Tuesday, February 15, 2005

Identity-verifying questions are getting personal

The Boston Channel WCBV-TV is carrying a report about intrusive and more than slightly creepy questions that credit card companies are asking to verify the identity of card holders. After a string of "suspicious" purchases prompted a credit card company to put a fraud alert on a consumer's card, the customer was required to answer a number of unexpected questions to prove she is who she says she is:

TheBostonChannel.com - Money - Are Credit Card Companies Getting Too Personal?:

"... 'And they said, 'In order to get your card reactivated and take the fraud protection off, we're going to have to ask you some questions.' And she said, 'I want to warn you that some of these questions might sound a little unusual,'' Santilli said.

Unusual and, according to Santilli, invasive.

'Well, the first question was the age group of a former husband of mine,' Santilli said. 'But then the next question that came up was about my former husband's sister.
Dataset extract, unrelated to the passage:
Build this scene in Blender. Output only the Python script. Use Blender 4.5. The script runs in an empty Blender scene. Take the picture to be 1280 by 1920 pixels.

And they asked me, 'In which county is she likely to live,' and they asked her name specifically.'

'I said, 'I can't believe you're asking me this.' And then she apologized again,' Santilli said.

Santilli answered the questions; Providian removed the fraud alert. But the experience left Santilli shaken.

'I was expecting to be asked my mother's maiden name, my Social Security number, maybe what I purchased that day and for what amounts. Anything else but questions about a past relationship,' Santilli said.

WJAR-TV contacted Providian. It reported Providian uses a security system that gathers information about card holders.

'When the customer calls in, we use an electronic system. It automatically generates verification questions using public sources,' Providian spokeswoman Beth Haiken said.

Where do they get that information? The station reported that companies like Providian can get it at city and town halls or anywhere else public records are available. It's all legal because they're public records, according to the station."

It's probably worth noting that this wouldn't fly in Canada. Publicly available information may be used without consent, but only for the purposes for which it is made available in the first place. I can't see that municipal records are made available for this purpose.